As my grandmother used to say, “Dirt will wait, but your children growing up so quickly won’t.” She didn’t mean that we should live in filth, but sometimes we get too obsessive about the small stuff; and the real interactions of love, family, and friendships go by the wayside . . . never to come again. When you look at it like that, a dish in the sink can stay there. ~ Sylvia Browne
I woke up in the morning with overwhelm.
Stay in bed a little longer . . .
Preferring lucid dreaming to prioritizing the million tasks that swallowed my days. Always another plant to water. Fungus gnats to eliminate. Food to prep. Dishes to scrub. Laundry to wash (How did one person wear so many clothes?). Dust balls proliferated so fast and steady
I imagined a tiny gnome in the corner knitting together hair and skin and dead fungus gnats around the clock. Life made messes, and I scurried around feeling, every day, unready to begin, unable to catch up, impossible to get ahead.
As far back as I can remember, I’ve had trouble getting up in the morning.
Every time I went to a sleepover as a kid and into teenagehood, I’d wake up to an empty room full of flattened sleeping bags, happy chatter tinkling in from the other room with the buttery smells of breakfast faintly lingering. It would be almost noon, and I’d be lucky to get lunch. I felt strange and alone, set apart by this inexplicable need to sleep, like I was dead to the world, and it was the only time I could find peace.

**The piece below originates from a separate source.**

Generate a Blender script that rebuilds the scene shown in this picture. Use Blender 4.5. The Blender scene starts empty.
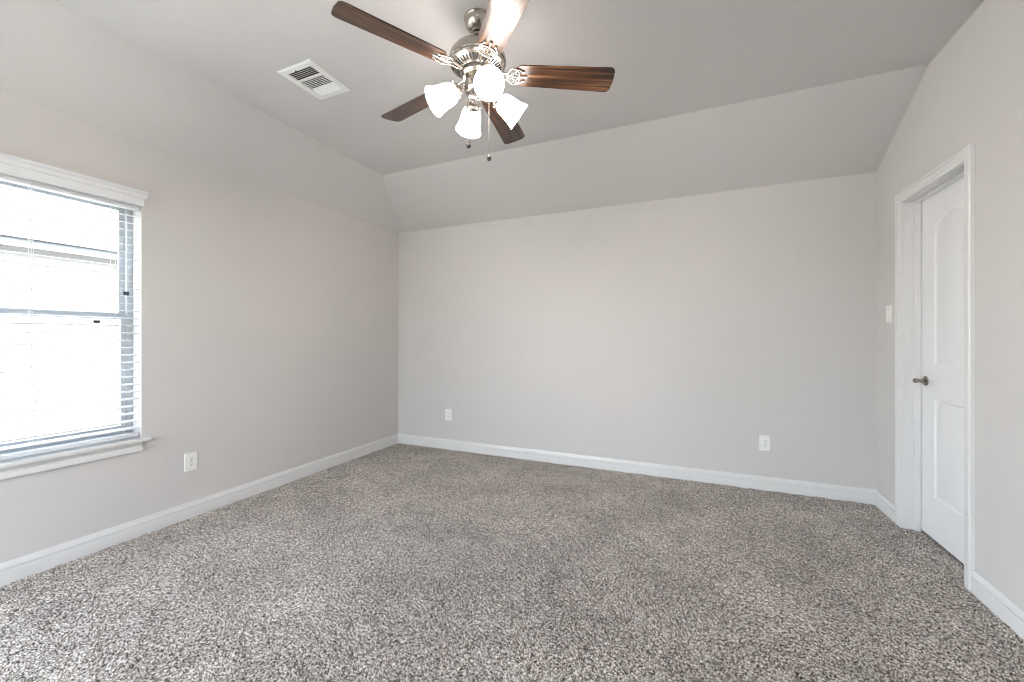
import bpy, bmesh, math, random
import numpy as np
from mathutils import Vector, Matrix

random.seed(7)
SC = bpy.context.scene
COL = SC.collection

# ------------------------------------------------------------------ camera, sky, sun, exposure
H = 1.21325                                   # eye height
A, B, C = 3.11225, 3.80644, 1.24279           # left wall x = -A, back wall y = B, right wall x = C
F = -1.35                                     # wall behind the camera
HW, HC = 2.42861, 2.77465                     # height of the walls, height of the flat ceiling
RB, RL = 0.72162, 0.4009                      # run of the sloped ceiling at the back / at the left
PSI = 0.4135

cam_d = bpy.data.cameras.new('camera')
cam_d.sensor_width = 36.0
cam_d.lens = 407.84 / 1024 * 36.0
cam_d.shift_y = -3.2 / 1024
cam_d.clip_start = 0.02
cam = bpy.data.objects.new('camera', cam_d)
COL.objects.link(cam)
cam.location = (0, 0, H)
cam.rotation_euler = (math.pi / 2, 0, PSI)
SC.camera = cam

SC.view_settings.view_transform = 'Standard'
SC.view_settings.look = 'None'
SC.view_settings.gamma = 1.0
SC.view_settings.use_curve_mapping = False
SC.view_settings.exposure = 2.0
SC.cycles.filter_width = 1.0
SC.cycles.max_bounces = 14
SC.cycles.diffuse_bounces = 8
SC.cycles.sample_clamp_indirect = 8.0

world = bpy.data.worlds.new('sky')
SC.world = world
world.use_nodes = True
wn = world.node_tree
bg = wn.nodes['Background']
sky = wn.nodes.new('ShaderNodeTexSky')
sky.sky_type = 'NISHITA'
sky.sun_disc = False
sky.sun_elevation = math.radians(48)
sky.sun_rotation = math.radians(90)
sky.air_density = 1.0
sky.dust_density = 2.5
hs = wn.nodes.new('ShaderNodeHueSaturation')
hs.inputs['Saturation'].default_value = 0.45
wn.links.new(sky.outputs[0], hs.inputs['Color'])
wn.links.new(hs.outputs[0], bg.inputs[0])
bg.inputs[1].default_value = 0.85

sun_d = bpy.data.lights.new('sun', 'SUN')
sun_d.energy = 0.4
sun_d.angle = math.radians(0.6)
sun_d.color = (1.0, 0.95, 0.88)
sun = bpy.data.objects.new('sun', sun_d)
COL.objects.link(sun)
sun.rotation_euler = (0, math.radians(42), math.radians(0))     # shines from the +X side onto the house next door

WIN = [(0.43, 1.389, 0.597, 2.06), (-1.28, 0.30, 0.25, 2.30)]   # y0, y1, z0, z1 in the left wall; the second is unseen, added for fill light
for (y0, y1, z0, z1) in WIN:                                     # sky portals, one in each window
    pd = bpy.data.lights.new('window_portal', 'AREA')
    pd.shape = 'RECTANGLE'
    pd.size, pd.size_y = z1 - z0, y1 - y0
    pd.cycles.is_portal = True
    po = bpy.data.objects.new('window_portal', pd)
    COL.objects.link(po)
    po.location = (-A - 0.155, (y0 + y1) / 2, (z0 + z1) / 2)
    po.rotation_euler = (0, -math.pi / 2, 0)

FILL_WIN = [(-2.95, -1.25, 0.25, 2.30)]   # x0, x1, z0, z1, unseen window added behind the camera for fill light
for (x0, x1, z0, z1) in FILL_WIN:
    pd = bpy.data.lights.new('window_portal', 'AREA')
    pd.shape = 'RECTANGLE'
    pd.size, pd.size_y = x1 - x0, z1 - z0
    pd.cycles.is_portal = True
    po = bpy.data.objects.new('window_portal', pd)
    COL.objects.link(po)
    po.location = ((x0 + x1) / 2, F - 0.13, (z0 + z1) / 2)
    po.rotation_euler = (math.pi / 2, 0, 0)

LAMP_GLOW = 4.5            # radiance of the frosted lamp shades
BULB_GLOW = 260.0           # radiance of the bulbs inside them
LAMP_COLOR = (1.0, 0.915, 0.855)


# ------------------------------------------------------------------ materials
def mat(name, color=(0.8, 0.8, 0.8), rough=0.5, metal=0.0, spec=0.5):
    m = bpy.data.materials.new(name)
    m.use_nodes = True
    b = m.node_tree.nodes['Principled BSDF']
    b.inputs['Base Color'].default_value = (*color, 1)
    b.inputs['Roughness'].default_value = rough
    b.inputs['Metallic'].default_value = metal
    b.inputs['Specular IOR Level'].default_value = spec
    return m


def node(m, kind, **kw):
    n = m.node_tree.nodes.new(kind)
    for k, v in kw.items():
        setattr(n, k, v)
    return n


def link(m, a, b):
    m.node_tree.links.new(a, b)


def bsdf(m):
    return m.node_tree.nodes['Principled BSDF']


def bump(m, scale, strength, dist=0.002, detail=3.0):
    tc = node(m, 'ShaderNodeTexCoord')
    no = node(m, 'ShaderNodeTexNoise')
    no.inputs['Scale'].default_value = scale
    no.inputs['Detail'].default_value = detail
    bu = node(m, 'ShaderNodeBump')
    bu.inputs['Strength'].default_value = strength
    bu.inputs['Distance'].default_value = dist
    link(m, tc.outputs['Object'], no.inputs['Vector'])
    link(m, no.outputs['Fac'], bu.inputs['Height'])
    link(m, bu.outputs['Normal'], bsdf(m).inputs['Normal'])
    return m


def ramp(m, stops):
    r = node(m, 'ShaderNodeValToRGB')
    e = r.color_ramp.elements
    while len(e) < len(stops):
        e.new(0.5)
    for k, (p, c) in enumerate(stops):
        e[k].position = p
        e[k].color = (*c, 1)
    return r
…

Every morning, I wade through a tinge of depression as I begin my day. Gargle with salt water, juice celery, write a little. Me and my cat dance, following each other from room to room. I burn incense, sage myself, light candles. Soaping up any leftover dishes, I tidy the kitchen and make the bed. Ticking off the basics. I get into it, and the day takes me. Some days I sing or chant. It feels good. My mind resets after meditating, and gives me a fresh start to the day, like the one I wish I had to begin with.
I was listening to an Abraham Hicks recording where a woman talked about this very thing — waking up depressed in the morning. She started sliding right to the floor and meditating before she did anything else. Said it helped.
Maybe I’d try this. Start differently. Wash my mind clean first. Before the hygiene and chores and things that needed to be done each day. Maybe my mind and heart needed me to be present in order to begin.
But it’s been like this forever . . .
Could a lifetime of morning blues become brighter? Do things ever really change? Life can seem so tedious and small.
How can I expand?
Questions and self fix-its filled my days as much as chores. Once one steps on the seeking path, all of life becomes asking.
My pursuit of knowledge ebbed and flowed in voracious bouts of reading and YouTube tutorial, searching for healers, spiritual groups, yet to find my people, hoping they would blossom from my writing, suspecting they would be beyond what I expected.
Could I learn to loosen into myself and be okay with my myriad quirks?
The more I relax, the more Joy seeps in.
It didn’t all have to be done or figured out today, but I was ready to make the most of what I was here to learn. A certain amount of chopping wood and carrying water was unavoidable on the physical plane, and I didn’t necessarily want to never wash a dish again (although I wouldn’t mind!).
Recently, me and The P.I.C. (partner in crime), sat on a sun-drenched patio to the sounds of acoustic guitar and chirping birds, iced drinks and a panini crisped to perfection at the ready, books flopped open . . . Soaking in all life had to offer in that moment.
“This,” he smiled lazily, “is luxury to me.”
It was simple, easy and delicious. Didn’t involve yard work. A tiny sliver of a break from life’s mundane tasking. Enough to get me through to the next sunny afternoon on a patio somewhere. I could relish the in-between, when something delightful twinkled on the horizon. We had to set our stars there, create our Joy and make sure to sink all the way into those moments when inside them.